Thursday, 17 November 2011

Don't let the flood make your business stagger and sway

Times of crisis require swift and decisive action and for Thai companies this obligation falls to senior management and the board of directors.

Some factories have been submerged by recent floods and are unable to continue operations, other factories are not flooded but are prevented from operating as they cannot obtain supply chain materials sourced from factories that are now flooded, however in each case the result is the same: through no fault of the company, the factory cannot continue operations and there is no work for factory employees.

Flood-affected companies should consider three essential points:

Employees: Suspending payment of wages for employees is not risk-free. Frequent reports in the media have stated that companies affected by force majeure are not required to pay wages to employees, but companies can be exposed to claims for severance pay by not paying wages during a cessation of business operations and directors can become personally liable both civilly and criminally. Not all directors' and officers' insurance policies will cover this liability or the costs of defending claims.

Force majeure is defined in Thailand's Civil and Commercial Code (CCC) and is also referred to in the Labour Protection Act (LPA), but there is no clear legislative provision that entitles a company to unilaterally suspend payment of wages without being required to pay severance pay.

The LPA requires employers to pay severance on termination of employment, including where an employee has not worked and has not been paid, due to the inability of the employer to continue business. Severance pay varies from 30 days' salary, for employees with more than 120 days' service, to 300 days for employees with more than 10 years' service.

The LPA enables a company to pay its employees 75% of wages if the company has had to suspend operations for reasons other than force majeure _ this would not be termination as wages are being paid as required by law.

However, if the employer is unable to continue business operations and chooses not to pay employees any wages at all, the Labour Courts are likely to regard this as termination.

One example was considered by the courts in 2002: Water and electricity had been cut off to an employer's building and the employees were not able to access the building.
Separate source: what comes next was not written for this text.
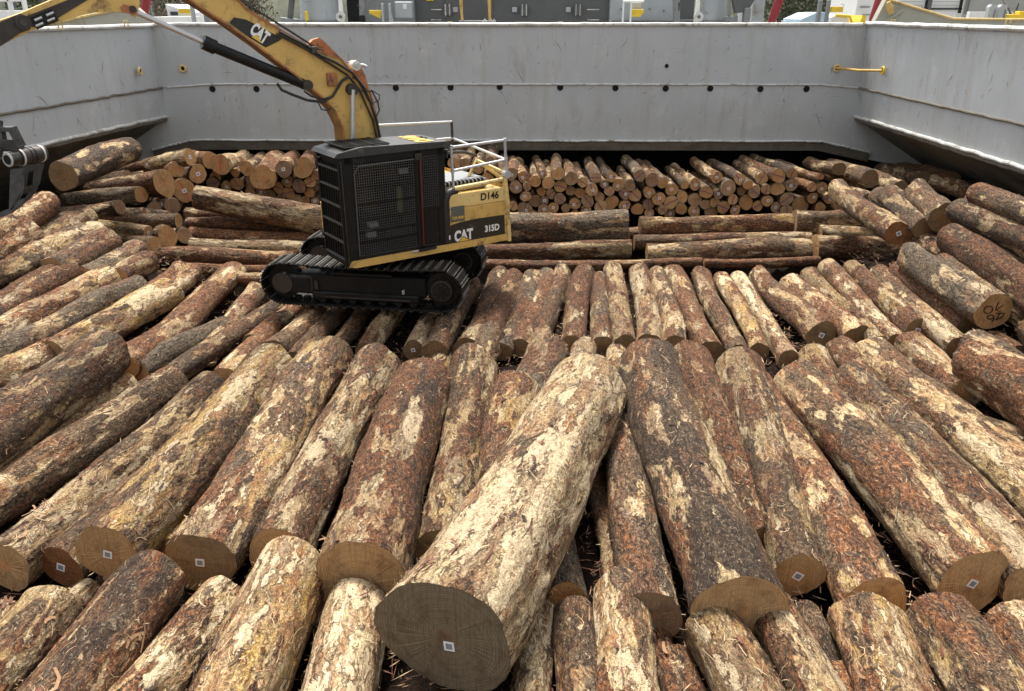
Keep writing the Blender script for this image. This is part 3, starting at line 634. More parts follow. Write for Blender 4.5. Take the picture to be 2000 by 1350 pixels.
for j, (u, v, r) in enumerate(ST):
    rr = np.random.RandomState(900 + j); Y0 = 21.6 + rr.uniform(-.12, .15); far = 3.25 + rr.uniform(-.3, .2)
    p = at_y(u, v, Y0); q = p + np.array([rr.uniform(-.12, .12) + (.25 if u > 1560 else 0) * -1, far, -.13 + rr.uniform(-.05, .03)])
    if u < 620: q[0] += .1
    r0 = r * depth(p) / F * 1.0
    sty = rr.choice(list('bbmmgrdo')); fc = rr.choice(['n', 'o', 'b', 'p']); mk = rr.choice([1.0, .6, .6, 1.0])
    root, near = make_log(p, q, r0, r0 * rr.uniform(.88, 1.02), sty, fc, rr.rand() < .34, .04, 0, mk, 25, seed=3000 + j, tagoff=(rr.uniform(-.2, .2), rr.uniform(-.2, .2)))
    LOGS.append(dict(o=root, row='S', u=u, v=v, r=r0, sty=sty, word=None, near=near, p0=p, p1=q, r0=r0))
# ---- labels: look first, then the place in its row
ORD = ["first", "second", "third", "fourth", "fifth", "sixth", "seventh", "eighth", "ninth", "tenth", "eleventh", "twelfth", "thirteenth", "fourteenth", "fifteenth", "sixteenth", "seventeenth", "eighteenth", "nineteenth", "twentieth"]
def ordn(i, n):
    if i == 0: return "leftmost"
    if i == n - 1: return "rightmost"
    if i < 20: return ORD[i] + " from left"
    if n - 1 - i < 20: return ORD[n - 1 - i] + " from right"
    t = i + 1; ten = {2: "twenty", 3: "thirty", 4: "forty", 5: "fifty"}[t // 10]
    return (ten + ("-" + ORD[t % 10 - 1] if t % 10 else "") + " from left").replace("y from", "ieth from")
ROWTXT = dict(A="in the row nearest the camera", B="in the long row before the excavator", C="in the row right of the excavator",
              D="on the left bank", E="in the heap at the left back", X="lying crosswise behind the excavator")
GRP = dict(A="logs in the nearest row", B="logs in the long row before the excavator", C="logs in the row right of the excavator", D="logs on the left bank",
           E="logs heaped at the left back", X="logs lying crosswise", S="logs stacked at the back of the hold", BIG="logs lying loose on top")
def size(r): return "thick" if r > .36 else "thin" if r < .21 else "medium"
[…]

This triggered termination of employment under the LPA because the employees could not work and were not paid and the employer was unable to continue its business.

The provisions of the CCC relating to force majeure do not entitle an employer to avoid its obligation to pay severance and the courts have previously ruled that an employer would be required to pay severance on termination of employment even in the event of force majeure.

Authorized directors come within the definition of "Employer" in the LPA and can be exposed to civil and criminal liability (such as claims for unpaid salary, six months' imprisonment and penalties of 100,000 baht) if the company suspends payments to employees, and managing directors of companies can also be held criminally liable.

Directors and officers should review their directors' and officers' insurance policies to determine whether they are covered before taking steps to suspend wage payments.

Any proposal to suspend wages should be discussed with employees and any agreement should be carefully documented, rather than being unilaterally implemented, to address concerns of duress and undue influence and show it was done in good faith.

Contractual obligations: As a result of disruption to factories, many companies are not able to fulfil contracts for manufactured goods.

Thai law can relieve a company from performance that becomes impossible, but not all contracts are subject to Thai law and companies should review the terms of their contracts to determine which law applies to the contract and obtain foreign legal advice if foreign law applies.

Some contracts impose content and timing requirements for notices and it is important to comply with these requirements; otherwise companies risk being subject to liabilities that would not have been imposed if the notice provisions had been properly observed.

Insurance: Disruption to manufacturing premises typically results in several types of damage:

- damage to buildings;

- damage to machinery and equipment;

- damage to inventory and raw materials;

- loss of profits as a result of interruption to business activities; and

- legal claims from third parties for failure to deliver manufactured goods.

Companies should assess the damage and review their insurance policies to determine which types of damage are covered by particular policies, and in particular, to determine whether the policies cover damage caused by flooding.

Insurance policies are not all worded equally; what is regarded as a flood under one policy may not necessarily be regarded as a flood by another insurance policy. A careful review of defined terms will be necessary.

Insurers should be promptly updated on developments and where the situation changes, these changes should also be promptly reported. 

This includes evacuation orders, changes to flood control management plans that affect your property or operations, and police, military or government orders and directions.

If in doubt, consult your broker or seek legal advice.